The most famous female in American history was born at a Parisian dinner party. Late one night in 1865, according to Frederique-August Bartholdi (the genius who eventually designed the Statue of Liberty) a group of French intellectuals were lamenting the lack of democracy in France. Napoleon III was the autocratic head of state, and the men at the table voiced their admiration for the US, which had just emerged from the civil war with its republic intact. Bartholdi later wrote that Edouard Rene Lefebvre de Laboulaye, a noted scholar and jurist, suggested that the French should make a grand gesture: give the people of the US an enormous statue to commemorate the centennial of the Declaration of Independence. The statue would symbolize the long friendship between the two nations; and show, he hoped, that the French value human liberty as much as the Americans.
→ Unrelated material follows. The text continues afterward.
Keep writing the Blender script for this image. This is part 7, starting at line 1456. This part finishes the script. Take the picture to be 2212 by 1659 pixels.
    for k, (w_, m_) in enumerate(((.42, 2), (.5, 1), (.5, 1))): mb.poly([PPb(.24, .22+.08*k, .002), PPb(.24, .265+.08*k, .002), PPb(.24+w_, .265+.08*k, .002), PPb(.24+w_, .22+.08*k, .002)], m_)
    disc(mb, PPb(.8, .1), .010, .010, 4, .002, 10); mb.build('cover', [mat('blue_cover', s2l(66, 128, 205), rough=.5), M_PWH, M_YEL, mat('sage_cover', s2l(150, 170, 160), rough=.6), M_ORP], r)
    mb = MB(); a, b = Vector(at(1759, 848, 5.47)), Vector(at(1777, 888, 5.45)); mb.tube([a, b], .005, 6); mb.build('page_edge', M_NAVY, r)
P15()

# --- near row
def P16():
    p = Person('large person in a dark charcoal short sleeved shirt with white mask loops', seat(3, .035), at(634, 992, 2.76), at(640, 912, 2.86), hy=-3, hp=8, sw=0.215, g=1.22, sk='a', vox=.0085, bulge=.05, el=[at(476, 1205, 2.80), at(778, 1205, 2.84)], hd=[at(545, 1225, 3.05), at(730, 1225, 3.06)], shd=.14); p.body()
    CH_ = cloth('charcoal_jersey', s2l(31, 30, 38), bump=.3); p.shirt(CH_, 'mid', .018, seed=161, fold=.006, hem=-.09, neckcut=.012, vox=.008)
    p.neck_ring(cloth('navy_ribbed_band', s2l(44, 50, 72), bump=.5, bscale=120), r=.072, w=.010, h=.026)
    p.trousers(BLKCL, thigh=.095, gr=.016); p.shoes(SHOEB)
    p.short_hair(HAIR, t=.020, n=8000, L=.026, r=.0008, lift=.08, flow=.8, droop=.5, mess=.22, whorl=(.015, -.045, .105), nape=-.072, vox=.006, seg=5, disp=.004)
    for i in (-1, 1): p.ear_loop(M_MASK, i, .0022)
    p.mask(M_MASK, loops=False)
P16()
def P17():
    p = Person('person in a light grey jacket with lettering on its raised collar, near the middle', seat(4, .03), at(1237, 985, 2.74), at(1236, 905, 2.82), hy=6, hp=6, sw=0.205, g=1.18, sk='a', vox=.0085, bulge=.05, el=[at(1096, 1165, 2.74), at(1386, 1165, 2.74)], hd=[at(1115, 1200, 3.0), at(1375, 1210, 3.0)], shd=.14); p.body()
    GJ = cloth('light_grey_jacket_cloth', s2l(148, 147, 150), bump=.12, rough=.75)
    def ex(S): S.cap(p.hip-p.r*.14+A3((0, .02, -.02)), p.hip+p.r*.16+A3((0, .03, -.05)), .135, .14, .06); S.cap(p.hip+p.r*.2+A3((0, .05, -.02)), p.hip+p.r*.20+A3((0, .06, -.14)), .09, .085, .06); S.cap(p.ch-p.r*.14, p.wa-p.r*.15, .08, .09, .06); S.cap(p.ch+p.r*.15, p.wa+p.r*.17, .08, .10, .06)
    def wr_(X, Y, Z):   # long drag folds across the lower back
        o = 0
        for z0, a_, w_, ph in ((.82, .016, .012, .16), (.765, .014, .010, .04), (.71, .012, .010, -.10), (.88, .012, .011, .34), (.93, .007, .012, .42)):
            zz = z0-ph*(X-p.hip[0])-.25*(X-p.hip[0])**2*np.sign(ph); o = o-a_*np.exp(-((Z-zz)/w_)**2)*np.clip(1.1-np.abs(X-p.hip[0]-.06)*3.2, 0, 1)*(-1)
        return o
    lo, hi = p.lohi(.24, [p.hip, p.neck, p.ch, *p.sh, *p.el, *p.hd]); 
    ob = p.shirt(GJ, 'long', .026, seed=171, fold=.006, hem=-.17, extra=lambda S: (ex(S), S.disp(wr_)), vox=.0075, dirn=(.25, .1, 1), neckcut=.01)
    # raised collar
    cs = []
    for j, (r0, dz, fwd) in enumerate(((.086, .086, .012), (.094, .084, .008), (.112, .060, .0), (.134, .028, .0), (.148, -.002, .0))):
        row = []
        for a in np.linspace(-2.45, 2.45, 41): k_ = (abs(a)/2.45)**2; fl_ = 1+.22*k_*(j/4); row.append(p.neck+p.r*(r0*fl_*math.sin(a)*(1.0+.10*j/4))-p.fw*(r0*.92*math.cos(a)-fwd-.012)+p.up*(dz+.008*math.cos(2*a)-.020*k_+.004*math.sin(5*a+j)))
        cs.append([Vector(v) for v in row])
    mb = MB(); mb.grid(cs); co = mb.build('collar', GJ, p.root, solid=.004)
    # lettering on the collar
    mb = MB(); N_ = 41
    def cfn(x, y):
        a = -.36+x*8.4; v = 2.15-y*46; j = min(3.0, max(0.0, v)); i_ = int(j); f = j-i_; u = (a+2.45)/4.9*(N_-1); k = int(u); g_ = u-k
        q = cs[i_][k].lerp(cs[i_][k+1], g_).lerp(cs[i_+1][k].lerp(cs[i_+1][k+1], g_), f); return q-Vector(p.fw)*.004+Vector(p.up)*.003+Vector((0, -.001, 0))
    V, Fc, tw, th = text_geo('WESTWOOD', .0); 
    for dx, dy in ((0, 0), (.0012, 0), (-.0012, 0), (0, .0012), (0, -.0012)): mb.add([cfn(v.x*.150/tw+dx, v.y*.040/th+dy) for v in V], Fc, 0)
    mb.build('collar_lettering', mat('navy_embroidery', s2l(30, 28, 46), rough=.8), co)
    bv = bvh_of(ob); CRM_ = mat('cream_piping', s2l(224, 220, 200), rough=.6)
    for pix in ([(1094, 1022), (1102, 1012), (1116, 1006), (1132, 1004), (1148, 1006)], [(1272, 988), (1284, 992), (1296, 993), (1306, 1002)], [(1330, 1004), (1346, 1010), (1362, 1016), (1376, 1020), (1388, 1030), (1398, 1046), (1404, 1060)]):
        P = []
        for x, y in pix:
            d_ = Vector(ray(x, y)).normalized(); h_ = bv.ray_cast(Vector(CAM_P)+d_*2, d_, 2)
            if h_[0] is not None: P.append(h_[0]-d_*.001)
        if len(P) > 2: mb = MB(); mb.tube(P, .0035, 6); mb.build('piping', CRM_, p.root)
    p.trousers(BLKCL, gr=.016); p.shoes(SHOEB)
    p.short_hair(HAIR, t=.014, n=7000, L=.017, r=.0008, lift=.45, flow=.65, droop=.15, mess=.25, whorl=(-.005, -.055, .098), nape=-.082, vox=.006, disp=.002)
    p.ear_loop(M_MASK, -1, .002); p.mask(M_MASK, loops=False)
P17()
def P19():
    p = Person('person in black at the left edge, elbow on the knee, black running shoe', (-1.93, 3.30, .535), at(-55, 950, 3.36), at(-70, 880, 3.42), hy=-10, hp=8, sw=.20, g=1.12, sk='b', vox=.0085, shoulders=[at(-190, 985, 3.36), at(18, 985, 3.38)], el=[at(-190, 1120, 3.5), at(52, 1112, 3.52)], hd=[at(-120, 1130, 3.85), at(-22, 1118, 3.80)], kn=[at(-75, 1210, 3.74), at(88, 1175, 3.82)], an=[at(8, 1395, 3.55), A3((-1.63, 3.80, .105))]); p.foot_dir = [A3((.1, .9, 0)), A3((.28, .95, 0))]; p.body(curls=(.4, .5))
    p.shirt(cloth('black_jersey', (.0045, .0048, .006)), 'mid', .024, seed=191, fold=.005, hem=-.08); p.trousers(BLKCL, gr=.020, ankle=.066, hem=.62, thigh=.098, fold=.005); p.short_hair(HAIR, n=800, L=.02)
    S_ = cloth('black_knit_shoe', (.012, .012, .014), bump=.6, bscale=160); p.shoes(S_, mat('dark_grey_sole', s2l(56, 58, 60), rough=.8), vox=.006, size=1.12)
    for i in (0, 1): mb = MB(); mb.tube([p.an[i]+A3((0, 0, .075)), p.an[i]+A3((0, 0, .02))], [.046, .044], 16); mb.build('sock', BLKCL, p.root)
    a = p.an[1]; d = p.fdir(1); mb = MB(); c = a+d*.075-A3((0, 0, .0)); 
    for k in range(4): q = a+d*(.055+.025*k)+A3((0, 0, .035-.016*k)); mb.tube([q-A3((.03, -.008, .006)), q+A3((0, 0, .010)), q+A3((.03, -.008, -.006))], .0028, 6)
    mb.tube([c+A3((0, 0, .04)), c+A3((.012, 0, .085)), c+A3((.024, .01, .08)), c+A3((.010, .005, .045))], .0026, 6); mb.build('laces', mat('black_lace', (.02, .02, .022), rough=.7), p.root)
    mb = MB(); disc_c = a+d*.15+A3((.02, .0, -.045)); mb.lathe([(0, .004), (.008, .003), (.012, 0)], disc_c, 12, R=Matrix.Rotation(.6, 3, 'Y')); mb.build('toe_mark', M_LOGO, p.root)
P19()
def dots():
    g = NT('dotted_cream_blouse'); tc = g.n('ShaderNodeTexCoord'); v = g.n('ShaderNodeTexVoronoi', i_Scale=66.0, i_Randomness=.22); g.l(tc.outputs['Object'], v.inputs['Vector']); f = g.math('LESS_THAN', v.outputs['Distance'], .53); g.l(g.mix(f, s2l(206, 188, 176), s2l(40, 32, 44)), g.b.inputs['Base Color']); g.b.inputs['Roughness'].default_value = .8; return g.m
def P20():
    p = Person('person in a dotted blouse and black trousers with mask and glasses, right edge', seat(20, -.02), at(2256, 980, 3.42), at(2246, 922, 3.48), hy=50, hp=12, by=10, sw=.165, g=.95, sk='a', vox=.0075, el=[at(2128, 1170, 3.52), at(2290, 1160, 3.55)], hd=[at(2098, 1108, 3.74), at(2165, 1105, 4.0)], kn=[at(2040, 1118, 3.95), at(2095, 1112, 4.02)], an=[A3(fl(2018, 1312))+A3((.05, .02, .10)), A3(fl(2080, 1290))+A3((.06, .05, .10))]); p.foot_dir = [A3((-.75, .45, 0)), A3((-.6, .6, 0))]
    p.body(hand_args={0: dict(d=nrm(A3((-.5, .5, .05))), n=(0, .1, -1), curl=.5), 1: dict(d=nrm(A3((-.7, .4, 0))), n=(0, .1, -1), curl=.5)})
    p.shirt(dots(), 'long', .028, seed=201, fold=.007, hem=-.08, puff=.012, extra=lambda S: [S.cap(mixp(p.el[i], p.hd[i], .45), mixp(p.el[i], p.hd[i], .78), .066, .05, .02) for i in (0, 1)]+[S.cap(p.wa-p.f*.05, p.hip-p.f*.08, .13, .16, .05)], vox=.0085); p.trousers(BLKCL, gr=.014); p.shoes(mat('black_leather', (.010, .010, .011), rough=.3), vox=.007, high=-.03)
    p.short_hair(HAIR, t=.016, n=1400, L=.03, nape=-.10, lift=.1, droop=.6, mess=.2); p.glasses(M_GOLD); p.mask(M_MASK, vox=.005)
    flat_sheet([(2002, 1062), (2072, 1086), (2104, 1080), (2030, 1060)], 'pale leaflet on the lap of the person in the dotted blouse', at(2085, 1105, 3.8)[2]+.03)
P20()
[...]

It took over 20 years of intense labor, and the participation of some of the biggest names of the 19th century, to turn this wine-launched idea into a reality. The biggest problem was money. It was decided that the French and the Americans would share the cost of the massive statue (which was to be larger than the legendary Colossus of Rhodes) with the French paying for the statue itself, and the Americans funding the construction of an appropriate base. In 1875 (after the Third Republic was founded in France, making it easier to get such a "pro-democracy" project off the ground), the Franco-American Union was formed with members from both nations dedicated to raising money for the project.

But while the French were moving ahead with their half of the bargain, money raising in the US had ground to a halt. In the grips of a deep depression, many in the States felt the project was frivolous. Congress scuttled a bill to appropriate $100,000 for the base and the Governor of New York vetoed a grant of $50,000. Bartholdi had journeyed to America to scout out a place for the base and enlist the help of such luminaries as President Ulysses S. Grant, Henry Wadsworth Longfellow, Horace Greeley, and Senator Charles Sumner but for the most part, America's more affluent citizens turned their back on the project.
Enter a young newspaper publisher named Joseph Pulitzer. Pulitzer felt that he could help create this great monument, and also raise the profile of his fledgling newspaper, the World. He called upon his readers, mostly recent immigrants, to champion the statue and excoriated the richer citizens, in fire-breathing editorials, for their selfishness. Promising that every single donor who sent in money to the newspaper would have his named printed in the World—no matter how small the donation—Pulitzer swiftly raised $100,000 for the project (thanks to more than 120,000 individual contributions) and increased the circulation of the World by almost 50,000 copies. Architect Richard Morris Hunt could finally pour the 24,000 tons of concrete (the largest single mass ever to be poured at that time) to create the base.
On October 28, 1886 (11 years late) the statue was “unveiled” with Bartholdi, members of the Franco-American committee and Joseph Pulitzer in attendance. In 1903, a bronze plaque with Emma Lazarus' poem The New Colossus inscribed upon it was attached to the pedestal, and ever since the Statue has presided over the harbor, as both a symbol of enlightenment and welcome to the millions of immigrants and visitors who have sailed beneath her upraised torch.